Cluster Contributions

Cluster Contributions

  • On 5 March 2024, the UCSB History Associates present “Beyond Bookselling: How Queer Bookstores Shaped the Gay Liberation Movement” with doctoral candidate Sarah Dunne in partnership with the Santa Barbara Public Library. This event is free and open to the public. 
  • Kristen Thomas-McGill, “Belief and Doubt in Histories of Abuse,” Broadsides, North American Conference on British Studies, (Blog Posted, 8 September 2023). Cases of sexual violence, particularly against children, hinge precariously on the belief of others, more so than other crimes. (Nobody pointedly asks a mugging victim if they are sure they were really mugged.) Historical instances of child sexual abuse are, therefore, distinctly productive sites for exploring not only histories of childhood, crime, or sexuality but also of belief itself. Further, they highlight the contingency of historians’ own practices of belief and disbelief. This case study from 1903 is instructive.
  • Kendall Lovely, Red Coral Stories, Digital Exhibition. This exhibition shifts Ancient Greek/Roman/Mediterranean culture as a Western ancient heritage toward creating a borderlands space of cross-cultural exchanges, past and present. In undermining the assumptions that align classical antiquity with whiteness, able-bodiedness, gender binaries, and civilizational progress, this project works to advance more complex relationships with pasts and futures for Indigenous people. 
  • Leila Rupp and John D’Emilio, Queer America, A Learning for Justice Podcast. This podcast is produced in partnership with the University of Wisconsin Press, publishers of Understanding and Teaching U.S. Lesbian, Gay, Bisexual, and Transgender History. It is the first book designed for high school and university teachers who want to integrate LGBTQ history into their standard curriculum. 
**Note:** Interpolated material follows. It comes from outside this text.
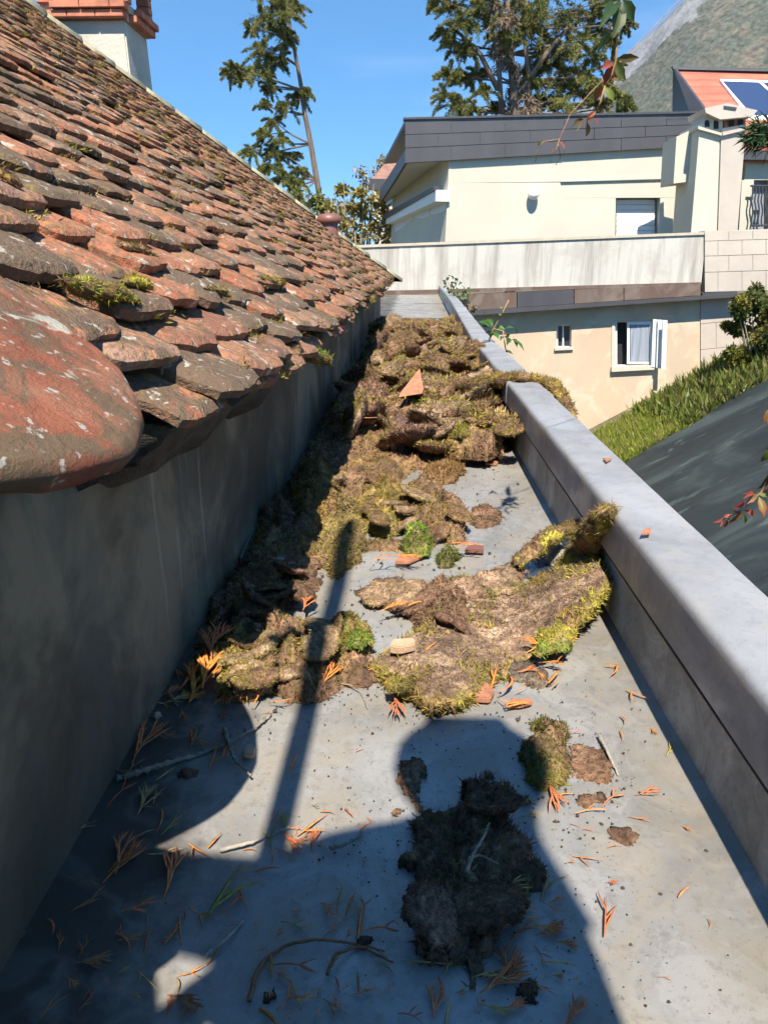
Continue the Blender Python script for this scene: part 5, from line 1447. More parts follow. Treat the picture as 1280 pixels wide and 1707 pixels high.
for (uu, vv, a, b, lb) in ((655, 560, 14, 6, 'bright green moss spot at the back of the far heap'), (768, 715, 16, 9, 'bright green moss spot at the front of the heap near the parapet'), (610, 640, 14, 8, 'green moss spot at the wall side of the far heap'),
                        (735, 648, 15, 7, 'green moss spot in the middle of the far heap'), (600, 1052, 20, 14, 'bright green moss spot right of the pole shadow'), (665, 1128, 26, 12, 'green moss spot on the front rim of the torn mat')):
    clump(lb, ell(uu, vv, a, b), 0.03, zm=0.11 if vv < 800 else 0.05, base=0.095 if vv < 800 else 0.03, pal=np.concatenate([BRIGHT, GREENM[:2]]), fuzz=1.3, fib=0.2)
# cushions in the middle
clump('tall ochre moss cushion half in shade by the wall', ell(526, 800, 48, 44), 0.15, zm=0.075, pal=np.concatenate([OCHRE, OCHRE[:2] * 0.8]), fuzz=1.3, lsc=7, lump=0.35, sc=9, cell=0.05, deep=0.2)
clump('golden moss cushion in front of the tall ochre cushion', ell(568, 868, 44, 60, 20), 0.10, zm=0.05, pal=np.array([(0.30, 0.24, 0.07), (0.34, 0.26, 0.08), (0.22, 0.18, 0.05)]), fuzz=1.2, lsc=9, lump=0.5)
clump('olive moss lump between the golden cushion and the green tufts', ell(640, 835, 46, 42), 0.075, pal=np.concatenate([GREENM, OCHRE]), fuzz=1.0)
clump('grey-brown mossy pad behind the bright green tuft', ell(705, 830, 50, 34), 0.06, pal=np.concatenate([OCHRE, BROWN, GREENM]), fuzz=0.9)
clump('grey-ochre moss lobe beside the small brown disc', ell(752, 855, 30, 40), 0.05, pal=np.concatenate([OCHRE, BROWN[1:]]), fuzz=0.7)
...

  • Jarett Henderson, “A Wave of ‘Infamous Crime’ Clause Making?” Broadsides, North American Conference on British Studies, (Blog Posted, 14 July 2023). What exactly constituted an “infamous crime?” Unlike anti-sodomy laws that kept sex between men a capital crime for much of the nineteenth century, we might think of “infamous crime” clauses as a form of state-sanctioned oppression that governed the lives of men who served out a sentence for a sodomy-related crime or feared being accused of one. Though relatively expansive (and vague) in scope and scale, this wave of “infamous crime” clauses stipulated the quotidian consequences for queerness in settler Canada.